Jeffrey Gundlach: I'd Short Chipotle At $380 And Avoid Everything Apple

By Mick Weinstein

Famed bond investor Jeffrey Gundlach of DoubleLine Capital went on Reuters TV Friday to discuss the 10-year Treasury (he's a buyer above 2%), Fed policy, Japan, U.S. stocks ("the case is that it's the best game in town - but if quantitative easing is your reason, Japan is even better"), his silver holding and sundry other topics having to do with this extraordinary low yield environment - including the danger of buying a house as investment right now.

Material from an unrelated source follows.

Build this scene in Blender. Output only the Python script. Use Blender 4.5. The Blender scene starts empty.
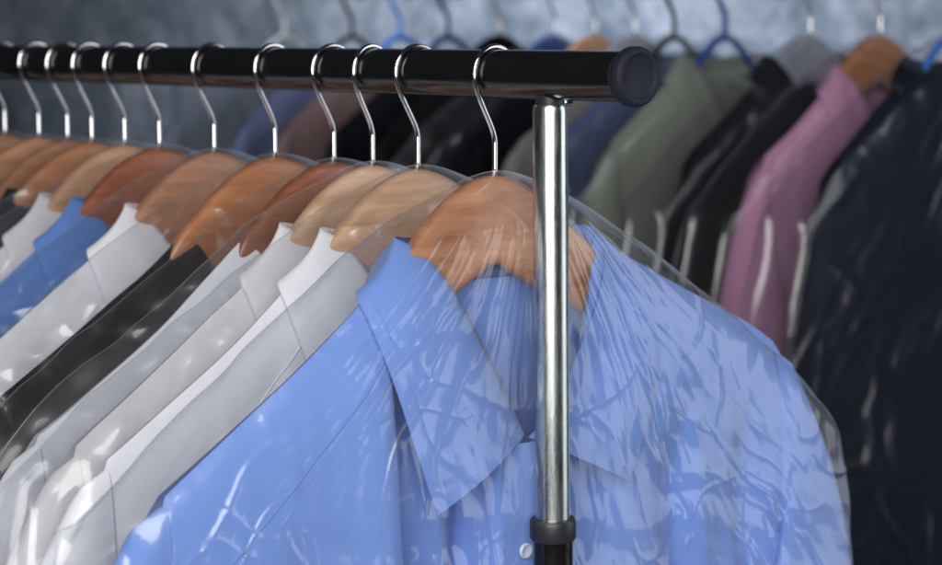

Here's the full interview:

On individual stocks, he followed up on speculation that he's short Chipotle:

Well, I'm not really short Chipotle. I think it's a great time to short it though. I'm actually looking at a $380 price. It might get there today, I don't know, but it hasn't gotten there recently. That's like the perfect price to short it at, and at that price I think I'll come in and do it. I think this price of Chipotle is remarkably high versus their earnings. It's a 40 P/E for a company that has good products - I like their products, I go there. I'm not an anti-Chipotle's products. But I think that there seem to be lines out the door and very saturated and that means where's the growth going to come from? If you're pushing out maximum volume with lines out the door and you've expanded your store count to be almost ubiquitous, then where are you going to go from there? I have a hard time seeing why the P/E is supposed to be 40 for a stock, a company that's more mature now than it used to be.

On Apple's newly issued bonds:

Apple's corporate bonds? Yeah. Not really. They don't yield very much. They're super safe. I mean, Apple is like a cashflow machine. You know, I kind of like Apple these days just as a trade. I think it's formed a base. The P/E, when you strip the cash out, is really pretty low. The P/E on the business is 7 or lower depending what day you look at it. That's pretty low. And now it's a mature business, they're having challenges with product innovation, but they're a cashflow machine. I think I'd rather own Apple stock than Apple bonds.

But not really:

Yeah, I don't like [Apple] long-term. I think Apple's stock may stay around $500. Maybe now and then it goes into the $300's, but it could stay there for years. It's kind of like the new Microsoft where the company is very big, lots of cashflow, but what's next? And we don't know what's next for Apple.

He likes stocks exposed to the stronger housing market, and finds  Steve Eisman's thesis for Ocwen (OCN) to be particularly compelling.